Their arguments stem from what is perceived as major gender inequalities prevalent in the workforce, which have yet to be addressed in any substantial sense by the government.
They also point out that throughout their lives, women are more likely to work in poorly-paid professions.
“Working women do not enjoy equality in the workforce, yet suddenly when it comes to their pension we are willing to make things equal,” commented Galon, who has been vocal alongside other MKs such as Dalia Itzik (Kadima), Zehava Gal-On (Meretz) and Tzippi Hotovely (Likud) against making this change.
He added: “Most women work in professions such as teachers, nurses and cleaners. They are entitled to start their rest earlier.”
Following the meeting, representatives of Naamat told The Jerusalem Post that they were anxious that this law be pushed through the formal process as quickly as possible in order to make sure that the retirement age does not increase automatically this coming January.
The storm over this controversial move has been brewing since March, when Finance Minister Yuval Steinitz appointed a special committee to research whether it was appropriate and practical to have women retire later.
The committee concluded that the age should be increased gradually over the next 15 years, with retirement age reaching 64 by 2017; and then 67, the same as men, by 2026.

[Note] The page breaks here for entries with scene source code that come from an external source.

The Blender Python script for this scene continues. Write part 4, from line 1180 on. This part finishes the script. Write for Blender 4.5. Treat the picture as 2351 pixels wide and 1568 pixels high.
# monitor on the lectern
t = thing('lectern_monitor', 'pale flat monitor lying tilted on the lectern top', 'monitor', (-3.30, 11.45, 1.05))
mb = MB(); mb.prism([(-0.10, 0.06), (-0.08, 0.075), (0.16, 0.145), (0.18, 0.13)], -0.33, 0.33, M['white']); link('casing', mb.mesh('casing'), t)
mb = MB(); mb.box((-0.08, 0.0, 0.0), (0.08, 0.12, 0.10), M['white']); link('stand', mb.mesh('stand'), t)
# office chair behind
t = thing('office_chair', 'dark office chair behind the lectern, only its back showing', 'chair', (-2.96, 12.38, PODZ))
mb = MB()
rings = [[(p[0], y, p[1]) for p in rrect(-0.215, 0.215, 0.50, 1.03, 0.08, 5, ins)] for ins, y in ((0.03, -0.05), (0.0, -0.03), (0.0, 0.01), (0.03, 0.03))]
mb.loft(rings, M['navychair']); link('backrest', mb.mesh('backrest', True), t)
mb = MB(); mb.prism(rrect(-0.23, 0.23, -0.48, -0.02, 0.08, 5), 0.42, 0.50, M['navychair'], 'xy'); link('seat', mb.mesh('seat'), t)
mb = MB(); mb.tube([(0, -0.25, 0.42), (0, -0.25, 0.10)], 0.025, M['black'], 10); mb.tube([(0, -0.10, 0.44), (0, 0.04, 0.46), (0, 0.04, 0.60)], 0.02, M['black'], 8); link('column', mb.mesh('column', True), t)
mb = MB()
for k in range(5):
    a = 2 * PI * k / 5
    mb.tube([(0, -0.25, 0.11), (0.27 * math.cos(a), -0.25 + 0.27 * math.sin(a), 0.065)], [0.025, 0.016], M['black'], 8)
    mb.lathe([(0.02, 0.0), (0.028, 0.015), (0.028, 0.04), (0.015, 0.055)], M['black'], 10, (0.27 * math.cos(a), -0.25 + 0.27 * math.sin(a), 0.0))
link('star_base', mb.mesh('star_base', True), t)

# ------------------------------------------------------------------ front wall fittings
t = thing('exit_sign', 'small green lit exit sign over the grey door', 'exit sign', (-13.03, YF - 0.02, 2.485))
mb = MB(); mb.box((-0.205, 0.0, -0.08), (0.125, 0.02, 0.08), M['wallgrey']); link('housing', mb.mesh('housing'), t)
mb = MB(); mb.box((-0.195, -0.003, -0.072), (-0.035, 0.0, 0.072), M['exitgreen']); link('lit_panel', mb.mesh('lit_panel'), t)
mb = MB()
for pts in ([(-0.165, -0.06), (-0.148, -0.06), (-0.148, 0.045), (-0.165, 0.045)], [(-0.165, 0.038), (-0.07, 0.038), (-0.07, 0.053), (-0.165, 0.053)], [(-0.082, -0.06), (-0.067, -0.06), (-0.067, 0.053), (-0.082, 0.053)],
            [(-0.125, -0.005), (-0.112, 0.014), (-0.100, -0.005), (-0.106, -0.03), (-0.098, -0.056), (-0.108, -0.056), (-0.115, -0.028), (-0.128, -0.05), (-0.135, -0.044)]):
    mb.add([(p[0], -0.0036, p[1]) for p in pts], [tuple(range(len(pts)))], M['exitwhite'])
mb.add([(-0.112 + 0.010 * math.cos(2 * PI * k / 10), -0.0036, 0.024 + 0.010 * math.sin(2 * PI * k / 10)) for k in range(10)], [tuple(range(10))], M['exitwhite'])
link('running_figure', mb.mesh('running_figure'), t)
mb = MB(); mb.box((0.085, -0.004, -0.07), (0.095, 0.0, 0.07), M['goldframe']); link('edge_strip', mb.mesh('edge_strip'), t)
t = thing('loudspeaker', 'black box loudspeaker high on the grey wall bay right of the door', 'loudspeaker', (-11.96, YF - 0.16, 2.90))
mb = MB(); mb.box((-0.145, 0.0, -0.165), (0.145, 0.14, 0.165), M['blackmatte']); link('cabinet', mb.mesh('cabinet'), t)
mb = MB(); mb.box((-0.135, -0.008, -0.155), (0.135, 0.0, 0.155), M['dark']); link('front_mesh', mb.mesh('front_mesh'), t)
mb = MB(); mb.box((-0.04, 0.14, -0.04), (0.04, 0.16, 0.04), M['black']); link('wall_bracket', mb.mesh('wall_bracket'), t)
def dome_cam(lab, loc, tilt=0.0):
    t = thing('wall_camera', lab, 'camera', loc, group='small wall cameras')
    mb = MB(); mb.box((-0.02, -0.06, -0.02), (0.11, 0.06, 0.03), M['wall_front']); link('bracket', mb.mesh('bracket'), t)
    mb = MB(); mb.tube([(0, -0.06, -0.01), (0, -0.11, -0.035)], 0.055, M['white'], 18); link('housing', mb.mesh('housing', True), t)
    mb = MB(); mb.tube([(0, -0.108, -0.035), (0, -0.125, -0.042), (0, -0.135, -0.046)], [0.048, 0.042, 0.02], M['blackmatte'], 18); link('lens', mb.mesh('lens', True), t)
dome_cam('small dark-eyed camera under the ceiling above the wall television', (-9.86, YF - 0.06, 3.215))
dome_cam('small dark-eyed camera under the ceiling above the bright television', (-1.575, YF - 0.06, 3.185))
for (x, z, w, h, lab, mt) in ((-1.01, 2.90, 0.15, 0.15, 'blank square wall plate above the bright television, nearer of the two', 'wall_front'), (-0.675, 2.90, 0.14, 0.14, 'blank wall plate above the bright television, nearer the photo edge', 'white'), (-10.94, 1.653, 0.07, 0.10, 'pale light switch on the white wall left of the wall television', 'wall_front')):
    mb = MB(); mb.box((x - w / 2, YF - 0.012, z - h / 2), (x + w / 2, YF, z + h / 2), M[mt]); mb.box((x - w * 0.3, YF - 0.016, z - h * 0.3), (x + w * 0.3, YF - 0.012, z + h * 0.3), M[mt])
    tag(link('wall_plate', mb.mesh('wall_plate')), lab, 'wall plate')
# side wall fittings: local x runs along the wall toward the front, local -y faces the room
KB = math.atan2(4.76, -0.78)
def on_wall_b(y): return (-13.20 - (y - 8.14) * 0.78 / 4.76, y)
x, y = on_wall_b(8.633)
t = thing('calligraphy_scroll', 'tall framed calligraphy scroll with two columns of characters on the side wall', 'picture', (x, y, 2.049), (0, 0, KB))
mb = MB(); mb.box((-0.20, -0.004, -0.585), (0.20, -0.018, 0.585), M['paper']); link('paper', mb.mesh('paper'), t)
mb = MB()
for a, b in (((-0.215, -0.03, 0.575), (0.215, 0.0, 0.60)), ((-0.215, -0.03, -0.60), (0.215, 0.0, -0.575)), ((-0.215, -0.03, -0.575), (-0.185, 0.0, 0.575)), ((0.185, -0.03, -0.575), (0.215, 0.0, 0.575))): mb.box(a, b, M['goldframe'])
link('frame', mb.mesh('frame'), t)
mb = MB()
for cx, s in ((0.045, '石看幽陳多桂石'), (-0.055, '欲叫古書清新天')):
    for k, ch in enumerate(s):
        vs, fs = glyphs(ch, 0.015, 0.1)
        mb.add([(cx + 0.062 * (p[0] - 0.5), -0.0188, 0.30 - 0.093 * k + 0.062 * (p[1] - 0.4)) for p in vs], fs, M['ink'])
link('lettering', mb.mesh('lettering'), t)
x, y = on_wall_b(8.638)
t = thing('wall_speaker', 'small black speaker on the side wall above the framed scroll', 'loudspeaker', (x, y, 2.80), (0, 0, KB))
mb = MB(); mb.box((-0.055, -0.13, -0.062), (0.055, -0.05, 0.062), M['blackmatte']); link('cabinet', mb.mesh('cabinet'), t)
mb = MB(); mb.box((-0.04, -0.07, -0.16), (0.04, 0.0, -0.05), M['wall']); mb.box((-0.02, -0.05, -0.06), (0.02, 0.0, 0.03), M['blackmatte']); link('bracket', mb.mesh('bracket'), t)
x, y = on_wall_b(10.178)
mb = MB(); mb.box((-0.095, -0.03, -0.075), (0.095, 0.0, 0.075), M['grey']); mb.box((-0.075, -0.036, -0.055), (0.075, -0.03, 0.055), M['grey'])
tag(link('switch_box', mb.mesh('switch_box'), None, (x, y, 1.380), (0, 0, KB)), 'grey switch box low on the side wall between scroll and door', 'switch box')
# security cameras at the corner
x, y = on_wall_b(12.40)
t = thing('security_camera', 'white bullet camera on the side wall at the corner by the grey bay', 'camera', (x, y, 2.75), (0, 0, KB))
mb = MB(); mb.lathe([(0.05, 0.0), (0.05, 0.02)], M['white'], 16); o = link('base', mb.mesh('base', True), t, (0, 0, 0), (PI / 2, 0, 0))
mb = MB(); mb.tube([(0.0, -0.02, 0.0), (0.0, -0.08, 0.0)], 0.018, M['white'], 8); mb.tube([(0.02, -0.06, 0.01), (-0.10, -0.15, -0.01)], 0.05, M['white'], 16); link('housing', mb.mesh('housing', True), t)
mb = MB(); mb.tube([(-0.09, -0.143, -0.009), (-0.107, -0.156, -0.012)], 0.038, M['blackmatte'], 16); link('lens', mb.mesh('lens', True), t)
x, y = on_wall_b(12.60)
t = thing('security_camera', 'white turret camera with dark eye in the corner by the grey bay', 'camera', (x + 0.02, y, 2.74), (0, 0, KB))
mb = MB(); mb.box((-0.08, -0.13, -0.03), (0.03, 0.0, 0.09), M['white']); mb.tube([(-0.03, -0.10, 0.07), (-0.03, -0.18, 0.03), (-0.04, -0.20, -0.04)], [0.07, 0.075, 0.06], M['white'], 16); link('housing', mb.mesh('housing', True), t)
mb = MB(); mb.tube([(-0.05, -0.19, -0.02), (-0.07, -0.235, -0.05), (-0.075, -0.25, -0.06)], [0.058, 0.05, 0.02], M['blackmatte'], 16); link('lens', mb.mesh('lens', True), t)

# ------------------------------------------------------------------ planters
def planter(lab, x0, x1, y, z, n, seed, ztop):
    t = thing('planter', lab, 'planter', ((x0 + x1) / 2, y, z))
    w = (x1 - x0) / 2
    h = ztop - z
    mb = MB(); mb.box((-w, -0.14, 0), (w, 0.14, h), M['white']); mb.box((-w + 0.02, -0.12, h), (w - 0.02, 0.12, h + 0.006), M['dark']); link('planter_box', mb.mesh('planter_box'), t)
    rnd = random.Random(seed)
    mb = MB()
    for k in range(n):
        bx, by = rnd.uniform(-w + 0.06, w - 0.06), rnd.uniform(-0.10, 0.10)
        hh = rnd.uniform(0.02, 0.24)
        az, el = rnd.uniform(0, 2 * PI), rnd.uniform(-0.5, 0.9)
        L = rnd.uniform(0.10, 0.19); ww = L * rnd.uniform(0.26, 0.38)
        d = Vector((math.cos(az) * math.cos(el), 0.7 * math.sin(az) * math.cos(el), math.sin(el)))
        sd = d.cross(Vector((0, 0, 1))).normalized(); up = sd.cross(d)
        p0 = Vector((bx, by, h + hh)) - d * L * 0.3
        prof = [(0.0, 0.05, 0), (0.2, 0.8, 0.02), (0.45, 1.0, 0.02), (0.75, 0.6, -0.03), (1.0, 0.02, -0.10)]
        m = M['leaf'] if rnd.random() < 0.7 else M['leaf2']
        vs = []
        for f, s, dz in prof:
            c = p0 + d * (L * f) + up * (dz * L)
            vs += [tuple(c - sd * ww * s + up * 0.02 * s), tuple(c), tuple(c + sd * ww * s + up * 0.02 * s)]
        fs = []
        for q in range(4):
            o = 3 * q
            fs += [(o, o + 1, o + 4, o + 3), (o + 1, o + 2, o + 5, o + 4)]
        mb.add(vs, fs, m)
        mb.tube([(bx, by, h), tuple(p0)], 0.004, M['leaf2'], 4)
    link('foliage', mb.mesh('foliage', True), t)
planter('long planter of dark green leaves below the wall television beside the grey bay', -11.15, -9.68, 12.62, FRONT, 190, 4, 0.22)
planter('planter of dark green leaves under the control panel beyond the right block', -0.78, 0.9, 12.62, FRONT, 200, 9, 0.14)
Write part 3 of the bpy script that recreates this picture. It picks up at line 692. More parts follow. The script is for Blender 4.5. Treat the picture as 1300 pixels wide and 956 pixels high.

Despite the criticisms from women’s groups, the treasury has defended its recommendations by pointing out that many other countries, like Israel, are members of the Organization for Economic Co-operation and Development (OECD) and have begun a similar process based on the rationale that the period a person receives a pension is continually growing, and therefore there is a need to find resources to support that extra time.